April 5, 2020

Catholic For Life

Preaching the Santity of Human Life and the Gospel Message

YEAR A: HOMILY FOR THE 7TH SUNDAY IN ORDINARY TIME (2)


YEAR A: HOMILY FOR THE 7TH SUNDAY IN ORDINARY TIME

HOMILY THEME: UNCONDITIONAL LOVE

BY: Fr. Benny Tuazon

 

HOMILY: (Mt. 5:38-48) Seventh Sunday in Ordinary Time

In today’s Gospel Jesus taught His apostles to love their enemies and offer no resistance to evil. While others prefer to take revenge and hate those who had offended them, the Christian loves, offers the other cheek, lends to those who borrow, go another mile, provides even to those who violate them. These are new and radical teachings them and even now. They reach the rock bottom of our senses and being. The First reading gave a good introduction to this. Moses and his people were told to be holy because God is holy. Holiness entails not hating neighbor and exacting revenge. They can reprove but take care not to commit sin in doing so. The key given by God was to love the neighbor like ourselves.

Honestly, this teaching of Jesus had put my and others’ faith in crisis so many times. Forgiveness is nothing compared to this teaching. I admit that I had violated it and had grappled with it. While I did not reach a point when I did not agree with it, I must also admit that I had not fully understood it. But because it was commanded by the Lord, I tried to live it in faith. The battle inside me, my mind, heart, and soul had always been intense whenever I am confronted by this situation. The urge to retaliate and humiliate the other was so strong especially when I knew that I am right and have the goods to do so. The temptation to ram it through someone’s throat was so inviting that it took so much self-control not to do so. At times I triumphed, at times I failed. But it is good to reflect deeper on what Jesus really wants us to do and why we must do it.

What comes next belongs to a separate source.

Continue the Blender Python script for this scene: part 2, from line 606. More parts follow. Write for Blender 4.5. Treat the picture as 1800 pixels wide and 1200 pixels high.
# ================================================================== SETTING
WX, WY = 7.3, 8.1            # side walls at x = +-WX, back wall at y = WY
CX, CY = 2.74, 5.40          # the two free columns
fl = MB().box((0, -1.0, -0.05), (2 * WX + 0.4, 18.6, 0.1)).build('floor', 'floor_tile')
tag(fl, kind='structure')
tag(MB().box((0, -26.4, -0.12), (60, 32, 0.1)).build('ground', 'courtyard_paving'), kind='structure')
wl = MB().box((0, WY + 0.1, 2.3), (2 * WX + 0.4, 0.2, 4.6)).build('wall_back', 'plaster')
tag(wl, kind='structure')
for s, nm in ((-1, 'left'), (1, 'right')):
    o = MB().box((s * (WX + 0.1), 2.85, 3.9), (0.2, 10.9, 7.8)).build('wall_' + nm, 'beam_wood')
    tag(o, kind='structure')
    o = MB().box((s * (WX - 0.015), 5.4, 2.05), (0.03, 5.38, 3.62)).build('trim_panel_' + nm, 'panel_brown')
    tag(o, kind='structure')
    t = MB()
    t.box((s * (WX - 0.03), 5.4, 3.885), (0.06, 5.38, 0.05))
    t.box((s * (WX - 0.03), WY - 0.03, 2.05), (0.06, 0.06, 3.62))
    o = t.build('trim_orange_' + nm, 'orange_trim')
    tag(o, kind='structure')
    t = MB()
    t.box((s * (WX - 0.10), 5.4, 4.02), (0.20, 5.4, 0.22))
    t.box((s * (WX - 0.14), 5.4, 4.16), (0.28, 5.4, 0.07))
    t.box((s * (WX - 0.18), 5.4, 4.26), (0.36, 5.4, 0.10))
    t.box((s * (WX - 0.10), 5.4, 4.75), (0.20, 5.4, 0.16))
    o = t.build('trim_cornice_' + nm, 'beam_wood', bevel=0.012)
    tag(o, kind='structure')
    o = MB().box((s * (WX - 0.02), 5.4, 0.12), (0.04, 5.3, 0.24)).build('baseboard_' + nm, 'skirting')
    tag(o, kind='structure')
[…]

Exegetes and most commentaries will tell us that Jesus gave the teaching so that evil will not escalate if not stopped. When we retaliate, we add another evil to society. The Christian is expected never to commit sin even in addressing evil. It is up to us to find creative ways of dealing with evil but never to join their company in being evil doers. This explanation is true and makes a lot of sense. We have heard of stories between enemies, families at odds against each other, and armies at war between countries who never stopped killing each other until there is only one man or woman standing. The evil of revenge is more devastating than the first crime committed. The ache to get even, unfortunately, does not even up the situation. Lives sacrificed can never be revived and returned. Having one dead from each camp is only even in numbers. But they will never even up the feelings and torture of knowing that one is dead.

The other reason, if we may consider it as one, is very much related to the above interpretation. There is something in the Gospel today that I believe holds part of, if not the key to this commandment to love our enemies. It is found at the last part of the First Reading which reads, “You shall love your neighbor as yourself.” Come to think of it. Think hard about this. If we will always place ourselves in the person of the other, whoever that person is and whatever he/she has done, we can love that person. Will our grudges and pain against the person disappear? No.

But we know that loving is not a feeling. Loving is unconditional and is not based on how you looked, what you have done, or what you have said. Loving is a decision we make because we understand the person and we know what it takes to be where and how that person is. We love because we belong to the same human race and were created in the image and likeness of God.

How many mothers had defended their wayward children in public and professed that they may have done some evil but they are really good? How many people had been deceived, denied, and betrayed by their friends and still proclaim that in spite of those evil acts, they still love them and consider them friends? How many Christians, lay and priests, had been bashed, humiliated, accused with lies, and defamed yet remain in the faith and looked at their detractors with love and understanding? Only because they saw in the other their own selves and God’s presence were be they able to forgive, much more continue to love them. As I have said, this is not a walk in the park teaching. As Jesus said, this is how they will know we are Christians – the way we love each other and others.

The challenge to love continues…and we will never get tired doing so.